From Colin Brezicki of St. Catharines in an Ontario newspaper article titled 'Books not read': -
"As an English teacher, I
sympathize with essayist Robert Costanzo’s fear that 'deep, prolonged
reading is losing its relevance'. My own take on students’ apathy to reading
literary fiction is that they are now empowered by their technology,
able to traverse the cyber universe with the swipe of a finger, while
reading fiction has always required a surrender of the imagination to
the writer. Empowered and entitled 'digital natives' are not hardwired
for surrender.
In the new cyber culture of instant gratification,
distraction and multitasking, the literary imagination takes too long,
is too slow and unwavering, and so it will shrivel from lack of use.

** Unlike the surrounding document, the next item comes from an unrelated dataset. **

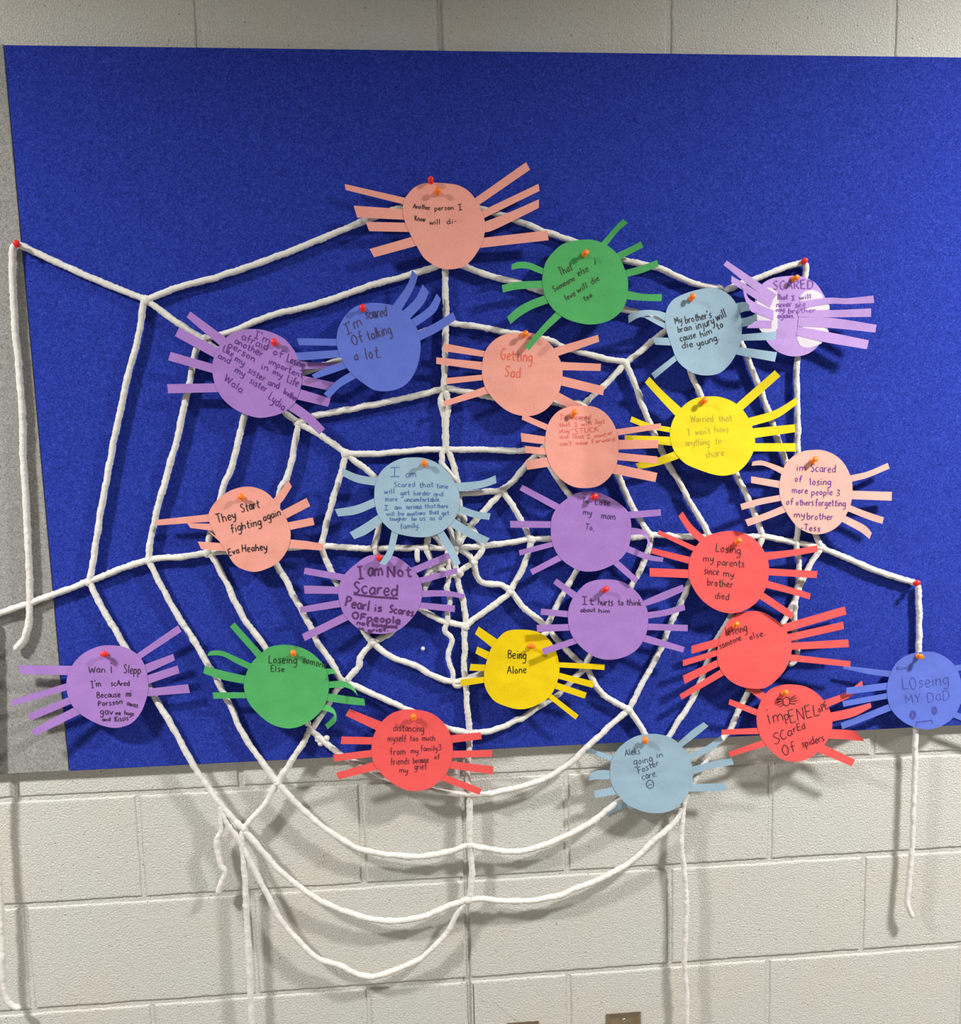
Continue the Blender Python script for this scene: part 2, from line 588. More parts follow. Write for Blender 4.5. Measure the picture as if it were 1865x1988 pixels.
RADIAL = [
    [(34, 474), (78, 494), (140, 523), (215, 555), (283, 582), (300, 594), (345, 627), (393, 658), (480, 724), (554, 800), (578, 821), (622, 845), (670, 879), (725, 924), (790, 985), (841, 1037), (862, 1060), (888, 1064)],
    [(836, 352), (850, 420), (863, 500), (864, 563), (866, 615), (864, 666), (863, 717), (861, 756), (856, 780), (863, 818), (865, 869), (873, 882), (881, 908), (888, 936), (892, 985), (889, 1025), (888, 1064)],
    [(865, 756, 2), (871, 785, 1), (866, 815, 3), (866, 865, 3), (857, 880, 3), (858, 901, 3), (872, 918, 3), (887, 936, 3)],
    [(-60, 1212), (0, 1190), (60, 1170), (172, 1129), (230, 1106), (288, 1086), (350, 1081), (405, 1073), (480, 1068), (560, 1063), (628, 1060), (700, 1065), (760, 1064), (827, 1063), (888, 1064), (935, 1060), (985, 1054), (1030, 1047), (1069, 1045), (1140, 1042), (1226, 1043), (1265, 1038), (1350, 1042), (1450, 1041), (1480, 1041), (1543, 1053), (1592, 1063), (1640, 1082), (1690, 1104), (1740, 1121), (1778, 1133)],
    [(1560, 508), (1520, 521), (1470, 540), (1409, 563), (1350, 598), (1290, 643), (1250, 676), (1214, 705), (1173, 747), (1133, 786), (1085, 840), (1042, 883), (1020, 905), (1000, 930), (975, 952), (944, 988), (914, 1020), (900, 1040), (888, 1062)],
    [(888, 1064), (879, 1085), (884, 1101), (889, 1129), (895, 1150), (900, 1169), (904, 1209), (902, 1225), (902, 1260), (901, 1289), (905, 1340), (906, 1367), (911, 1420), (911, 1454), (906, 1497), (911, 1540), (911, 1580), (911, 1640), (916, 1693), (911, 1748)],
    [(888, 1064), (850, 1098), (815, 1155), (790, 1195), (758, 1228), (723, 1247), (699, 1275), (697, 1292), (672, 1321), (654, 1338), (639, 1365), (610, 1410), (602, 1418), (588, 1443), (563, 1481), (538, 1520), (515, 1560), (475, 1605)],
    [(888, 1064), (901, 1071), (913, 1081), (919, 1095), (927, 1121), (938, 1131), (969, 1135), (990, 1146), (1017, 1180), (1054, 1210), (1082, 1243), (1110, 1272), (1140, 1300), (1164, 1342), (1190, 1361), (1220, 1377), (1238, 1402), (1253, 1428), (1280, 1480), (1310, 1525), (1328, 1553)],
]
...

Or,
at the least, become a vestigial organ, an appendix.
The irony,
of course, is that the masters of technology are also its slaves, a
paradox that literary fiction has explored from many angles. But no one
goes there any more."
Great books that require "deep and prolonged reading" may sometimes be made into movies. Sometimes the result works, like 'Lord of the Rings' or the 'Life of Pi'; other times it doesn't so well. It seemed to me that the recent release 'Midnight's Children' was in the latter camp. Salman Rushdie's droll, meandering prose doesn't really work as a picture. Much of the wit and whimsy is lost. One needs to linger over his text as with any great writing. Is the rising generation learning how to linger over anything? Devote single-minded attention to one thing for hours at a time? Be master of their time and attention?